Joel McInern, commercial director at interiors and dry lining contractor MPG, says BIM software costs frequently do not make sense for supply chain firms.On a recent contractor-led tender for a BIM job, he says a fellow subcontractor lined up for a £500,000 package decided the BIM software costs were “prohibitive” for the size of the job.
But Andy Tooley, director at fit-out contractor 8build, which is pitching for its first BIM job, says he expects software prices to eventually come down. “If you look back a few years you’d find a software program such as AutoCAD was prohibitively expensive, but prices generally come down.”
A spokesperson for Autodesk said it had an “array of solutions at varying price points”. It pointed out it had recently launched Autodesk Revit LT, a “product specifically designed to make BIM more affordable”.
PROBLEM 2: POOR ADAPTABILITY
The briefing is highly critical of inadaptable software - it gives an example of an M&E firm that was forced to spend £5,000 getting a BIM model converted into a usable format by an Australian technology company.

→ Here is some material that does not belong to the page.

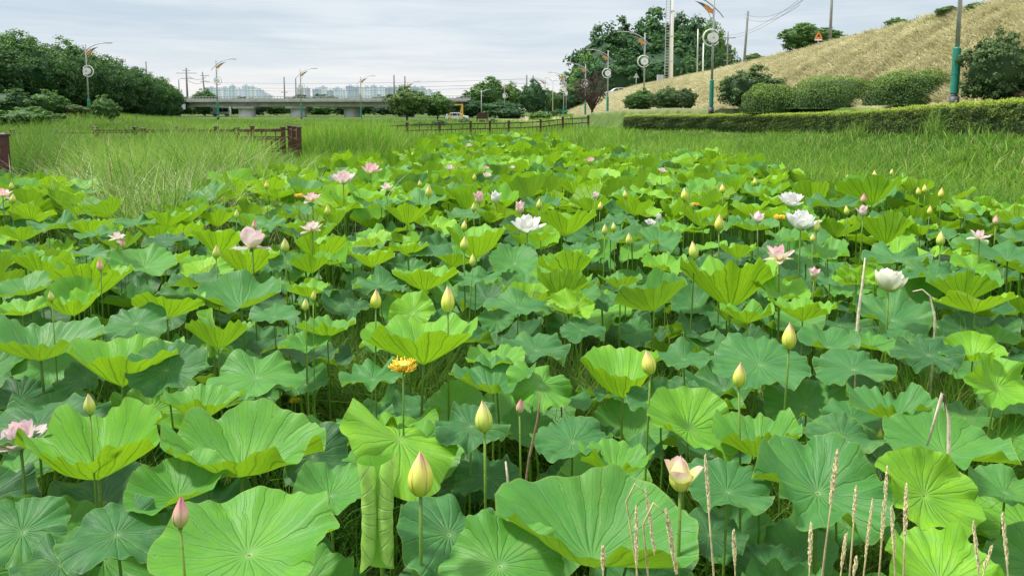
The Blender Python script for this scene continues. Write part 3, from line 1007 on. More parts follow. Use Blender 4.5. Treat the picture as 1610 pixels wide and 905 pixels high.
def make_flower(px, py, size, kind, mat, label, seed, group, zt=1.42):
    rg = np.random.default_rng(seed)
    s = (py - HORY) / F
    d = (HC - zt) / s
    real = size * d / F
    tgt = {'bud': (.05, .14), 'seed': (.05, .09)}.get(kind, (.10, .26))
    cl = min(max(real, tgt[0]), tgt[1])
    d *= cl / real
    real = cl
    p = at_y(px, py, d)
    name = {'bud': 'lotus_bud', 'seed': 'lotus_seed_head'}.get(kind, 'lotus_flower')
    g = float(gz(p.x, p.y))
    lean = (rg.normal() * .02, rg.normal() * .02)
    root = empty(name, (p.x, p.y, g), 0, label, {'bud': 'flower bud', 'seed': 'seed pod'}.get(kind, 'flower'), group)
    Rm = tilt_rot(rg, .08)
    c = np.array([0, 0, p.z - g])
    if kind == 'bud':
        L = real
        top = c - Rm @ np.array([0, 0, L / 2])
        v, q, fl = bud_mesh(rg, L, L * .285 * rg.uniform(.92, 1.08))
        mesh_np('closed_petals', v @ Rm.T + top, q, mat, root, flat=fl)
        n = 10
        mm = MB()
        mm.tube([tuple(top + Rm @ np.array([0, 0, -.008])), tuple(top + Rm @ np.array([0, 0, .006])), tuple(top + Rm @ np.array([0, 0, .012]))], [.005, L * .10, L * .13], n, False)
        mm.build('bud_base', M['stalk'], root, True)
    elif kind == 'seed':
        r = real * .36
        top = c - np.array([0, 0, r * .6])
        make_pod(root, top, Rm, r, True, rg)
    elif kind == 'half':
        L = real * 1.0
        top = c - Rm @ np.array([0, 0, L * .45])
        v, q, fl = bud_mesh(rg, L * .86, L * .27, 6, loosen=.25)
        mesh_np('inner_petals', v @ Rm.T + top, q, mat, root, flat=fl)
        for k in range(4):
            v, q, fl = petal(rg, L * .78, L * .5, R_(18 + rg.uniform(0, 30)), R_(-10), k * PI / 2 + rg.uniform(-.3, .3), .2 * L * .3, .5)
            mesh_np('petal', v @ Rm.T + top, q, mat, root, flat=fl)
    else:
        if kind == 'open':
            rings = [(6, 10, -28, .56, .42), (8, 36, -32, .62, .46), (8, 62, -26, .66, .48)]
            Lr = .56
        elif kind == 'cup':
            rings = [(7, 30, -42, .66, .46), (7, 46, -52, .72, .50), (6, 66, -62, .74, .52)]
            Lr = .9
        elif kind == 'shallow':   # fewer, spread petals
            rings = [(4, 25, -20, .50, .42), (6, 60, -15, .58, .42), (3, 92, 12, .55, .38)]
            Lr = .5
        elif kind == 'loose':     # a few big upright petals, one fallen open
            rings = [(3, 44, -46, .66, .60), (3, 60, -50, .60, .56), (2, 98, -8, .56, .40)]
            Lr = .75
        rad0 = real * .05
        top = c - Rm @ np.array([0, 0, real * (.22 if kind != 'cup' else .34)])
        k0 = 0
        for (n, a0, bd, ln, wd) in rings:
            ph = rg.uniform(0, 6.28)
            for k in range(n):
                v, q, fl = petal(rg, real * ln * 1.15 * rg.uniform(.92, 1.06), real * wd * rg.uniform(.9, 1.1) * (1 if kind in ('cup', 'loose') else .82), R_(a0 + rg.normal() * 5),
                                 R_(bd + rg.normal() * 8), ph + 2 * PI * k / n + rg.normal() * .08, rad0, .42)
                mesh_np('petal', v @ Rm.T + top, q, mat, root, flat=fl)
        make_pod(root, top, Rm, real * .085, True, rg)
        if kind == 'cup':
            pass
    # stalk up to the base
    tp = top + Rm @ np.array([0, 0, -.004])
    stalk_to(root, tuple(tp), max(.0035, min(.006, real * .05)), lean)
    return root, d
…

Paul Hodgson, business development director of piling firm Bachy Soletance, says the company - which contributes to contractors’ BIM project models - has been put off investing in BIM software itself because of the array of different packages that are unadaptable. “The problem we have is that everybody has a different system,” he says. “We can’t invest in it ourselves because whatever we buy would be wrong.”
PROBLEM 3: TROUBLE WITH THE TOP
McInern says that even the most advanced contractors struggle to know how to make BIM work for their supply chains. MPG recently bid for a BIM job with a main contractor, but McInern says that when he asked how the main contractor would interface with the supply chain over BIM, he just got “blank looks”.
He believes BIM may not work for all trades. “From my experience it works for some trades such as concrete frames, structural steel and M&E, but for others it becomes very complicated to work.”
The SEC Group briefing criticises a range of specific poor practices by tier one contractors, including not bringing specialists into the design process early enough, dumping information management responsibility on specialists and offering “BIM seminars” that result in additional costs for supply chain firms.
Klein says there is a real opportunity to get the supply chain involved early with BIM. McInern agrees that with BIM you “need to be involved from day one” to get the design of specialist areas of the project right, but adds that, on the smaller projects, “that’s not the case.”
The briefing also claims that the cost of tier one contractors offloading responsibility for BIM data co-ordination to individual subcontractors is up to £150,000 a project. Klein says the job of subcontractors is consequently becoming “less about building and more about managing information”.
McInern agrees. “We were told with BIM that one person on a project would be able to co-ordinate the data - but it’s anything but that. It’s not that simple.” He says his firm is expected to co-ordinate BIM data with a main contractor, although he said the cost would be higher for more design-intensive specialist trades such as M&E.
THE CABINET OFFICE ON BIM
“The implementation of BIM will change the dynamics and behaviours of the construction supply chain and unlock new, more efficient ways of working.
“Clearly there is a long way still to go as we work our way through the changes that the adoption of BIM will have on industry. However we are committed to working closely with the construction supply chain to fully understand and help resolve any issues allied to level 2 BIM adoption.
“The BIM Task Group, set up to drive forward our construction strategy, has established a BIM4:SME working group. This will help organisations prepare for adopting level 2 BIM, and the Specialist Engineering Contractors’ (SEC) Group is a member.”